L’homme est un être sensé, mais incessamment gouverné par ses impressions. Vous pouvez facilement lui faire sentir que, sous le rapport du droit, il est égal à tout autre homme. La vanité peut même lui dire à l’oreille qu’il l’est aussi en mérite. Mais plus il sent son égalité de mérite et de droit, plus il sent aussi son infériorité de possession. Lorsque cette possession manque tout à fait, il a des droits qu’il ne peut exercer, des talents qu’il ne peut employer, des désirs qu’il ne peut satisfaire, et, par suite, des ressentiments qu’il ne peut calmer.

« Or, la loi immuable de la propriété est que dans un pays bien réglé, le petit nombre doit bientôt tout posséder. Et la majorité, la grande majorité, rien. Entre cette économie politique qui constitue la tyrannie du riche, et cette misère qui enchaîne le pauvre, peu importe la forme du gouvernement, il y a une lutte continuelle qui crée des grands hommes. Et les grands hommes sont généralement ambitieux. Les riches sont autant esclaves de leurs plaisirs que les pauvres peuvent l’être de leurs besoins. Dans un état de choses où la Constitution n’est pas pondérée et soutenue par une base solide d’intérêts privés, il faut qu’elle soit renversée. Je cesse ces raisonnements pour vous dire que tout est ici dans l’incertitude. Le temps déroulera les événements en leur saison. Il y en aura de tristes comme la tombe. »

Ainsi, selon Gouverneur Morris, la démocratie pure ne peut durer parce qu’elle déchaîne sans contrepoids la lutte des pauvres et des riches, et parce que la propriété s’y développant sans mesure et s’y concentrant en un petit nombre de mains, rompt l’équilibre. Et il conclut à une sorte de gouvernement mixte, capable de faire contrepoids à l’égoïsme illimité des riches comme à la convoitise effrénée des pauvres. Au contraire, le souci des Conventionnels et leur espérance était de sauver la démocratie en limitant la disproportion des fortunes et, par conséquent l’antagonisme des classes. C’est chose caractéristique que le journal même de Brissot ait publié à peu près à la même date (le 28 décembre 1792) un article sur l’Égalité de fait. Le titre seul est très suggestif.

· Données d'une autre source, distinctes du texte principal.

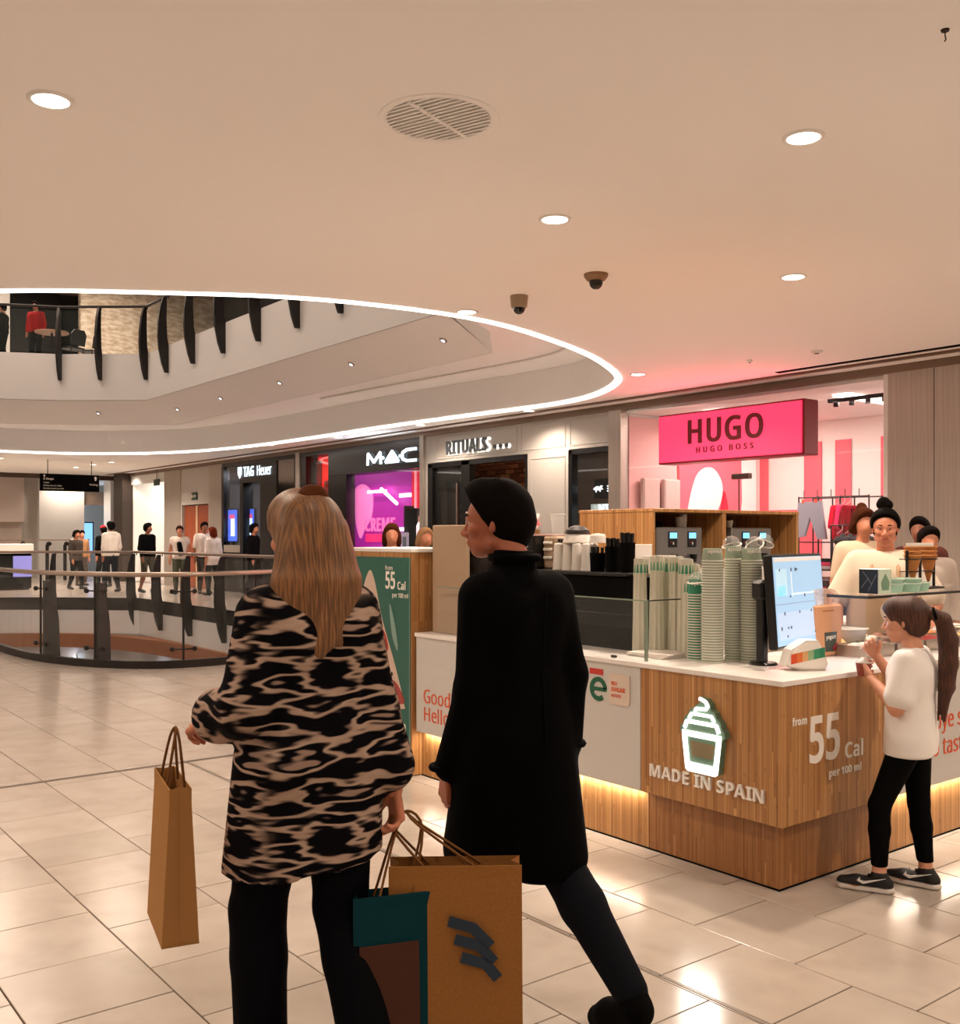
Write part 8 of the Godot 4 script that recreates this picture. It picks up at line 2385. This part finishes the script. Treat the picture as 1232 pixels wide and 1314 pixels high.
func crowd() -> void:
	var skin := Color(0.76, 0.5, 0.38)
	var tan := Color(0.55, 0.34, 0.24)
	# customers behind the kiosk
	var a := passer("woman with gathered brown hair, cream top and dark bag strap, waiting behind the worker", Vector3(8.2, 0, -5.05), 2.5, 1.78, 0.1, Color(0.85, 0.76, 0.66), Color(0.2, 0.18, 0.18), Color(0.25, 0.12, 0.06), skin, {"sleeve": 0.8, "hair": 0.05, "bun": true, "cell": 0.02})
	put("bag_strap", tube(smooth_line([Vector3(-0.14, 1.47, 0.02), Vector3(-0.05, 1.3, -0.13), Vector3(0.08, 1.1, -0.14), Vector3(0.17, 0.95, -0.03)], 4), 0.014, 6), mat("strap_dark", Color(0.08, 0.06, 0.06), 0.7), a)
	passer("dark-haired person mostly hidden behind the worker's shoulder, before the steel wall", Vector3(9.15, 0, -5.05), 1.9, 1.72, 0.0, Color(0.35, 0.2, 0.18), Color(0.1, 0.1, 0.12), Color(0.05, 0.035, 0.03), tan, {"cell": 0.022})
	passer("short dark-haired person behind the waffle cones", Vector3(8.2, 0, -4.45), 2.4, 1.62, 0.0, Color(0.75, 0.7, 0.66), Color(0.15, 0.13, 0.13), Color(0.07, 0.045, 0.04), skin, {"cell": 0.022})
	# people before the magenta window
	passer("woman with wavy brown hair and grey top before the magenta window", Vector3(6.2, 0, -9.6), 2.6, 1.68, 0.2, Color(0.3, 0.29, 0.31), Color(0.1, 0.1, 0.12), Color(0.3, 0.16, 0.09), skin, {"hair": 0.2, "cell": 0.022})
	passer("fair-haired person in black at the right of the magenta window, looking right", Vector3(7.05, 0, -10.2), 3.6, 1.64, 0.3, Color(0.03, 0.03, 0.035), Color(0.05, 0.05, 0.06), Color(0.66, 0.5, 0.36), skin, {"hair": 0.08, "cell": 0.022, "look": -0.6})
	passer("dark-haired person in black facing the fair-haired one by the beige machine", Vector3(7.0, 0, -9.6), 1.5, 1.66, 0.2, Color(0.035, 0.03, 0.035), Color(0.05, 0.05, 0.06), Color(0.12, 0.06, 0.05), tan, {"cell": 0.022})
	# walkers on the far side of the void
	passer("person in a white hooded top walking away across the void", Vector3(9.25, 0, -28.6), 0.2, 1.95, 0.5, Color(0.88, 0.84, 0.8), Color(0.04, 0.05, 0.1), Color(0.05, 0.04, 0.04), tan, {"hood": true, "wide": 1.15})
	passer("bearded man in a black jacket and camouflage shorts on the far walkway", Vector3(9.95, 0, -27.7), 3.5, 1.9, 0.4, Color(0.025, 0.025, 0.03), Color(0.25, 0.23, 0.18), Color(0.03, 0.025, 0.025), tan, {"trouser_end": 0.45, "wide": 1.1, "look": 0.5})
	passer("woman in a grey-brown jacket and black trousers, leftmost of the far walkers", Vector3(8.9, 0, -30.6), 3.6, 1.72, 0.5, Color(0.28, 0.25, 0.23), Color(0.05, 0.045, 0.05), Color(0.07, 0.05, 0.045), skin, {"hair": 0.04, "hem": 0.85})
	passer("person in black with a red cap at the far end of the walkway", Vector3(10.0, 0, -31.6), 0.2, 1.85, 0.5, Color(0.03, 0.028, 0.03), Color(0.06, 0.055, 0.06), Color(0.04, 0.03, 0.03), skin, {"cap": Color(0.65, 0.12, 0.14)})
	passer("small tan-topped person half hidden beside the woman in the grey-brown jacket", Vector3(9.7, 0, -32.8), 3.3, 1.72, 0.2, Color(0.65, 0.48, 0.34), Color(0.3, 0.26, 0.24), Color(0.05, 0.04, 0.04), skin, {"cell": 0.028})
	var b := passer("bare-armed person in white with a black body bag, left of the white-shirted couple", Vector3(10.35, 0, -26.4), 2.7, 1.82, 0.1, Color(0.86, 0.8, 0.76), Color(0.3, 0.3, 0.24), Color(0.25, 0.14, 0.1), skin, {"sleeve": 0.3})
	put("body_bag", blend_mesh([[Vector3(-0.04, 1.05, -0.15), 0.07, Vector3(0.0, 1.3, -0.14), 0.06]], 0.024, 0.03), mats.black_matt, b)
	passer("dark-haired man in a white shirt, taller of the couple near the wooden doors", Vector3(10.95, 0, -26.2), 3.0, 1.92, 0.1, Color(0.88, 0.82, 0.78), Color(0.25, 0.22, 0.2), Color(0.06, 0.045, 0.04), tan, {"sleeve": 0.9})
	passer("red-haired woman in a loose white shirt, seen from behind near the wooden doors", Vector3(10.85, 0, -25.4), 0.3, 1.78, 0.3, Color(0.88, 0.82, 0.79), Color(0.14, 0.16, 0.17), Color(0.4, 0.15, 0.07), skin, {"sleeve": 1.3, "hem": 0.78, "hair": 0.1})
	passer("person in a dark jacket over a pale top, passing the watch shop's doorway", Vector3(11.2, 0, -23.7), 3.8, 1.86, 0.4, Color(0.06, 0.05, 0.07), Color(0.05, 0.05, 0.06), Color(0.05, 0.035, 0.035), skin, {"hair": 0.05})
	# guests on the upper gallery
	passer("person in a red jacket leaning at a table on the upper gallery", Vector3(6.95, UP_FLOOR, -27.3), 2.4, 1.6, 0.0, Color(0.5, 0.02, 0.05), Color(0.05, 0.045, 0.05), Color(0.05, 0.04, 0.04), tan, {"wide": 1.2})
	passer("dark-clothed person at the left border of the upper gallery", Vector3(6.25, UP_FLOOR, -27.6), 1.0, 1.5, 0.0, Color(0.06, 0.05, 0.05), Color(0.05, 0.045, 0.05), Color(0.04, 0.03, 0.03), tan, {"wide": 1.2})
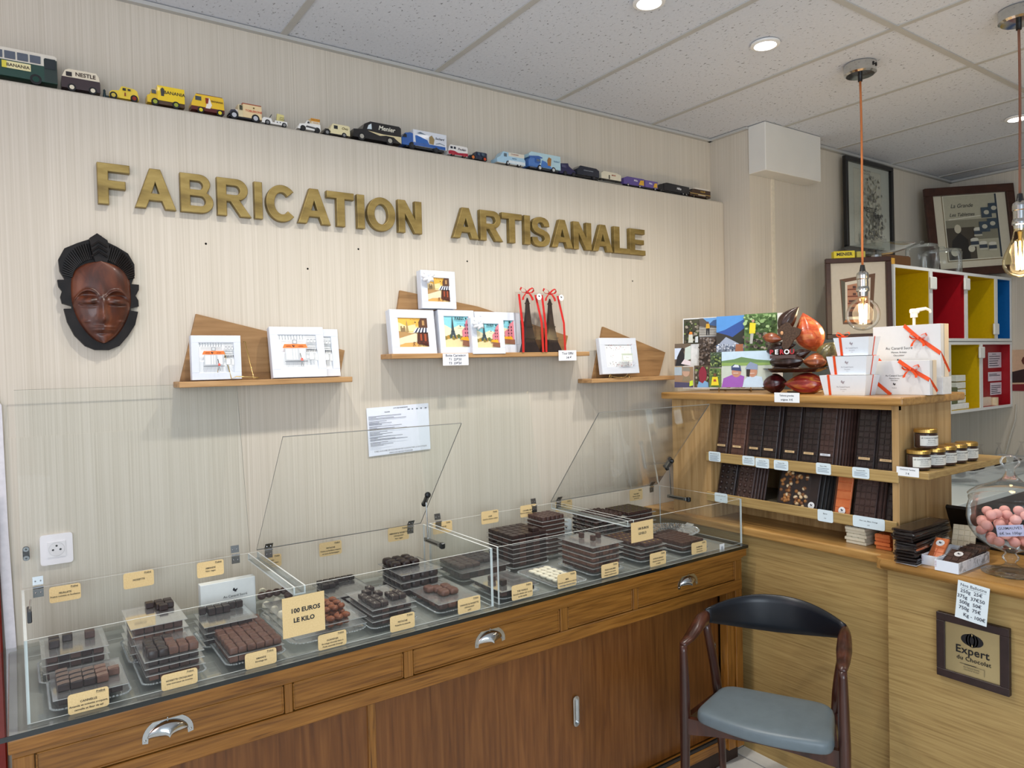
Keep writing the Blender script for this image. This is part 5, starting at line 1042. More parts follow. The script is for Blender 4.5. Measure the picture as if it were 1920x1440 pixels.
def tablet(y, z, w, h, mat, label, lean=.20, x=2.50, t=.009, cols=2, rows=9, sticker=None, group=None, wrap=True, roll=0, nuts=None, name='chocolate_tablet'):
    """tablet leaning back; y is its left edge as seen from the shop"""
    b = B(); g = .0018
    b.add(box(0, .0025, 0, w, t, h, .001), mat)
    for i in range(cols):
        for j in range(rows):
            x0 = w*i/cols+g*.5; x1 = w*(i+1)/cols-g*.5; z0 = h*j/rows+g*.5; z1 = h*(j+1)/rows-g*.5
            v = [(x0, .003, z0), (x1, .003, z0), (x1, .003, z1), (x0, .003, z1), (x0+.002, 0, z0+.002), (x1-.002, 0, z0+.002), (x1-.002, 0, z1-.002), (x0+.002, 0, z1-.002)]
            b.add((v, [(4, 5, 6, 7), (0, 1, 5, 4), (1, 2, 6, 5), (2, 3, 7, 6), (3, 0, 4, 7)]), mat)
    if nuts:
        rnd = random.Random(int(y*1000))
        for k in range(nuts[0]):
            c = rnd.choice(nuts[1]); b.add(ball(.008, .006, rnd.uniform(.007, .010), 8, 6), C(c, .5), T_(rnd.uniform(.008, w-.008), .001, rnd.uniform(.01, h-.01), ry=rnd.uniform(0, 3)), smooth=True)
    o = b.obj(name, None, (x, y, z), (0, 0, 0), fix=False)
    o.rotation_euler = (Matrix.Rotation(RZM, 4, 'Z') @ Matrix.Rotation(-lean, 4, 'X') @ Matrix.Rotation(roll, 4, 'Y')).to_euler()
    tag(o, label, 'chocolate tablet', group)
    if wrap: k = B(); k.add(box(-.002, -.0035, -.001, w+.002, t+.002, h+.012, .001), CELLO); k.obj('wrapper', o)
    if sticker:
        a = Art(-.0042)
        if sticker[0] == 'strip': a.rect(w*.5-.021, h*.20, w*.5+.021, h*.20+.0085, C(sticker[1], .5)); a.text(sticker[2], w*.5, h*.20+.004, .005)
        else: a.disc(w*.55, h*.14, .0135, 'F0F2F4', 20); duck(a, w*.55, h*.15, .010, HAND); a.text('Canard Sucré', w*.55, h*.11, .003)
        a.obj('sticker', o, fix=False)
    return o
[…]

Dans toute démocratie, dit le Patriote français, les lois doivent détruire et prévenir la trop grande inégalité de fait entre les citoyens, sans cela l’égalité de leurs droits serait une chimère : l’indigent se vendrait au riche, et celui-ci dominerait.

« Mais ces institutions favorables à l’égalité doivent être introduites sans commotion, sans violence, sans manquer de respect au premier des droits sociaux, la propriété ; ce doit être, s’il se peut, d’une manière également utile au bonheur et à la vertu des citoyens.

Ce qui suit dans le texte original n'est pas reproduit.